Sermon for the Thirteenth Sunday after Trinity
“And when he saw him, he had compassion on him”
We know it as the parable of the Good Samaritan. A familiar story, a familiar concept, even in our secular world, it suggests the powerful influence of religion on culture and society. We want to think that we can and should do good towards our neighbours, towards our fellow human beings. But we know, too, that what we want to do and even what we do is never fully complete, never fully enough. We even know at times that our efforts to do good have precisely the opposite effect. We make things worse.
Such reflections do not take away from the power and the truth of the parable of the Good Samaritan. Quite the opposite. They help to make us think more deeply about the Good and to realize that the power of doing good does not simply come from us. It is really altogether about God in us, not as if we are merely ‘passive vessels,’ but as moving our hearts and minds as active agents towards certain actions that arise from a certain kind of thinking. In a way, the parable is more about a certain attitude of mind that is needed in us and which is illustrated so beautifully, so powerfully, and so poignantly in the parable which Jesus tells.
What we see is the radical nature of love itself, the love that is God himself and God in us without which we are not lovely and without which we can only ‘look and pass by’ those in need. The divine love moving in us allows us in the journey of our own lives to come near to those in distress. It allows to see, to have compassion and to act. But it does not allow us the presumption to think that it is all our doing or that we have all the answers to the world’s problems. The parable of the Good Samaritan teaches us about what I would call, the humility of compassion.

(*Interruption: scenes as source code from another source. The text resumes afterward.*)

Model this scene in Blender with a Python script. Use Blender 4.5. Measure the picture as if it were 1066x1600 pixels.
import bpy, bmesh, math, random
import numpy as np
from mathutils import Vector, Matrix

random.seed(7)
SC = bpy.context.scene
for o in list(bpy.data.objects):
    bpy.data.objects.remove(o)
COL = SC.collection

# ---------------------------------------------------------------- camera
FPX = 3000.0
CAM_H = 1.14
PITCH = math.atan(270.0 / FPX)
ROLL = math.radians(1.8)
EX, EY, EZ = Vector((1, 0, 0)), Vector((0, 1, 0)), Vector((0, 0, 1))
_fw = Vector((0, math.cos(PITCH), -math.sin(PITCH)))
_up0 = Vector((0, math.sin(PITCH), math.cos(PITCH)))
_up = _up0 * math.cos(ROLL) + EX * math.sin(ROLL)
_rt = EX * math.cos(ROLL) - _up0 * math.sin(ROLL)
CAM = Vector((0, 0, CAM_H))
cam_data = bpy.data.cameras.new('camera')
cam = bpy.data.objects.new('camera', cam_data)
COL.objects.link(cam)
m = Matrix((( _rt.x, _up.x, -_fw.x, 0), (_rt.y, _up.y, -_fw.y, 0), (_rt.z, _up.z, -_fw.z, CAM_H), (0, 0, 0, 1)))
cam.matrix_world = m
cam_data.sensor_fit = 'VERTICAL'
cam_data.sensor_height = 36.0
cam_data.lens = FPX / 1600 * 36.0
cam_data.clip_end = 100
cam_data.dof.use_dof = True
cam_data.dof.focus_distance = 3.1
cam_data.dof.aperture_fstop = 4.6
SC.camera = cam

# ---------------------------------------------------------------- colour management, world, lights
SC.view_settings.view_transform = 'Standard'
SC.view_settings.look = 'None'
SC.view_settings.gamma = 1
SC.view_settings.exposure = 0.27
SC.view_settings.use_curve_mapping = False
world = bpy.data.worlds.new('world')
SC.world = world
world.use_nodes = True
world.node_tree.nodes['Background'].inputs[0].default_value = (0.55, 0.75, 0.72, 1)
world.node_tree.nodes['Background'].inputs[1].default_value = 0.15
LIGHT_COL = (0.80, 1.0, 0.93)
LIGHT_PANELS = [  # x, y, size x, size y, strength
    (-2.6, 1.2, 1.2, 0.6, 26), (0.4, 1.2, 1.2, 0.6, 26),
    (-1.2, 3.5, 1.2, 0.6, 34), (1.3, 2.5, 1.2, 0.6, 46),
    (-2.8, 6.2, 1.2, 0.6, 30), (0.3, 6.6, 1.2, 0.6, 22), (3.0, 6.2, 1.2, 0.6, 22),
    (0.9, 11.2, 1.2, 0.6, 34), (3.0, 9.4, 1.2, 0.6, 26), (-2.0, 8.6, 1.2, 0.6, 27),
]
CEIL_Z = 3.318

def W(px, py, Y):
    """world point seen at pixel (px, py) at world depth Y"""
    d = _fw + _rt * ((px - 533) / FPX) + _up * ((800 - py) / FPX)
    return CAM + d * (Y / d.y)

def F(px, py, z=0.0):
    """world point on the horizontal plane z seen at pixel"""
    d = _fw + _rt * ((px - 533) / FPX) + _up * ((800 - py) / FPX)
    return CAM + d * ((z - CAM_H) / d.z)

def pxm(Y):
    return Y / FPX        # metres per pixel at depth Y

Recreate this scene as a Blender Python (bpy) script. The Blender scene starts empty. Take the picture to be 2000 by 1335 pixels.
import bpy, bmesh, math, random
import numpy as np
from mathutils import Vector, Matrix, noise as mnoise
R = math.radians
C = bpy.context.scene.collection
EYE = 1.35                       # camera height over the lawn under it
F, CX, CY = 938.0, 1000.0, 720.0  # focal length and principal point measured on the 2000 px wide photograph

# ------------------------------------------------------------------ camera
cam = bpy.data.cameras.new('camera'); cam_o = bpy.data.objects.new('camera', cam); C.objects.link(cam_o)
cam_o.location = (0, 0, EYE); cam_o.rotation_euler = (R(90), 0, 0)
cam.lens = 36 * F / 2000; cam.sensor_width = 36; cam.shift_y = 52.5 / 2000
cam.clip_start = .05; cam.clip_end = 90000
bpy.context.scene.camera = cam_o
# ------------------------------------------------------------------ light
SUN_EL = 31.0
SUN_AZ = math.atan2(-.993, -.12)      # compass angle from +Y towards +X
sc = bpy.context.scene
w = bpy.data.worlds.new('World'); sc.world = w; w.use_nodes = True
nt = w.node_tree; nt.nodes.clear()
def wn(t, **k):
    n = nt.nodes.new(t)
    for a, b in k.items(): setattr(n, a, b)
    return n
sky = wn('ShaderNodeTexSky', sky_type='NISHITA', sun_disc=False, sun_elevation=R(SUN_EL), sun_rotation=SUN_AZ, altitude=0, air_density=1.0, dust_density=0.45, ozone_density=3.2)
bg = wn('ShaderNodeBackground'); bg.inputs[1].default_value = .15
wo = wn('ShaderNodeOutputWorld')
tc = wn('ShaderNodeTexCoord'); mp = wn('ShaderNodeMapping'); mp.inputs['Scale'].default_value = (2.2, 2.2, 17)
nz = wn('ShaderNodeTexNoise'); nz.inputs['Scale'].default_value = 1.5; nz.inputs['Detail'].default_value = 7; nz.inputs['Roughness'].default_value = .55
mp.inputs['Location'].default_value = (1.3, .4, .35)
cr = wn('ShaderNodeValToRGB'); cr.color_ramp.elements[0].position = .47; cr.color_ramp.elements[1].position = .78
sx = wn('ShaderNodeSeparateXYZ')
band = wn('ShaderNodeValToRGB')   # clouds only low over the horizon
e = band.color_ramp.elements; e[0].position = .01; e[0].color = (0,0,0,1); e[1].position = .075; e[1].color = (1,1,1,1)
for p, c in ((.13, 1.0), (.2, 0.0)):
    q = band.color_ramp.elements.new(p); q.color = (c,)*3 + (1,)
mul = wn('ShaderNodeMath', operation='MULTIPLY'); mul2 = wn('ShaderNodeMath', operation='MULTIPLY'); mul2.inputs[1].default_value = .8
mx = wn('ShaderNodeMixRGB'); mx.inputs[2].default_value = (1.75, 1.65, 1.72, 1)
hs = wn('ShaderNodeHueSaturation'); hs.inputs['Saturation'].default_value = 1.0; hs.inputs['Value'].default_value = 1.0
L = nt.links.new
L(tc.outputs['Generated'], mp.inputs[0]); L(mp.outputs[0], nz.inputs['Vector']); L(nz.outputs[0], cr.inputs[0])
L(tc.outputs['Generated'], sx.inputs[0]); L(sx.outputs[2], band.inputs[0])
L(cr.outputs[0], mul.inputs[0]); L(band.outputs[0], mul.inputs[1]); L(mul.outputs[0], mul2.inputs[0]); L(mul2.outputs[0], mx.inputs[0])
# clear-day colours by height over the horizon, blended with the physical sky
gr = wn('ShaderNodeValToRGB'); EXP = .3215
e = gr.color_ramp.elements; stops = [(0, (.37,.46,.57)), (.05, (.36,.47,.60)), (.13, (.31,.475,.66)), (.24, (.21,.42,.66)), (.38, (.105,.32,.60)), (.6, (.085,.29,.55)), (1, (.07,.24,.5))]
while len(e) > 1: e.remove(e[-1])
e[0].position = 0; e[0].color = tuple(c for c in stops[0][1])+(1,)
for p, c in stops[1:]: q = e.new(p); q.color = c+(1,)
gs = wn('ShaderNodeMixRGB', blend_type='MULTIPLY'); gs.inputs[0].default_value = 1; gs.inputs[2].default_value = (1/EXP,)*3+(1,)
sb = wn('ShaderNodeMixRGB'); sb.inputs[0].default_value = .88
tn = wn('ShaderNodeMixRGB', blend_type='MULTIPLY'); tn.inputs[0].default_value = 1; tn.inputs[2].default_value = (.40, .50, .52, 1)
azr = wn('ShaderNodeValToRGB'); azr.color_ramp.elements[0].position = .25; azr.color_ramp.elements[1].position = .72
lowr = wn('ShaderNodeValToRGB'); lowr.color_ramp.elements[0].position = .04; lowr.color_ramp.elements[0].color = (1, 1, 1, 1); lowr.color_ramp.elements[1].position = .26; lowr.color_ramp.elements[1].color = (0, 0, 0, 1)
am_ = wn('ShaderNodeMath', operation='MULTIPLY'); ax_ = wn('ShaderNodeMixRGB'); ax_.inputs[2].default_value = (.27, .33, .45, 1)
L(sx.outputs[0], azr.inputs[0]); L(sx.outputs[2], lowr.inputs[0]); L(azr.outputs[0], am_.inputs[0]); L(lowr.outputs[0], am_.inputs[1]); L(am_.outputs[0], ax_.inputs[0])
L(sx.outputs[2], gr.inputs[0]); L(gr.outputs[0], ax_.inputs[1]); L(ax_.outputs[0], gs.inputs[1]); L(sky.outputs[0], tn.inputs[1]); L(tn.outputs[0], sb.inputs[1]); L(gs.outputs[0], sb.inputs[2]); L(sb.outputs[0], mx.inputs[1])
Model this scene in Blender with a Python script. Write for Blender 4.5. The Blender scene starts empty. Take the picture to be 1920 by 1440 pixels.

What that entails is the realization that we ourselves are like that “certain man who went down from Jerusalem to Jericho, and fell among thieves, which stripped him of his raiment, and wounded him, and departed, leaving him half dead”. And we ourselves are like that “certain Priest” and “Levite” who “look and pass by”. But we are also to be like that “certain Samaritan” who, “as he journeyed, came where he was; and when he saw him, he had compassion on him.” In other words, we ourselves are in this parable in every way both in our intentions and actions and our sufferings and failings. Yet we are called to be compassionate towards one another, both the stranger and the friend, because of the divine compassion which has been bestowed upon us. That is the deeper meaning of the parable, I think, and the only way in which we can understand it in relation to the questions which precede it.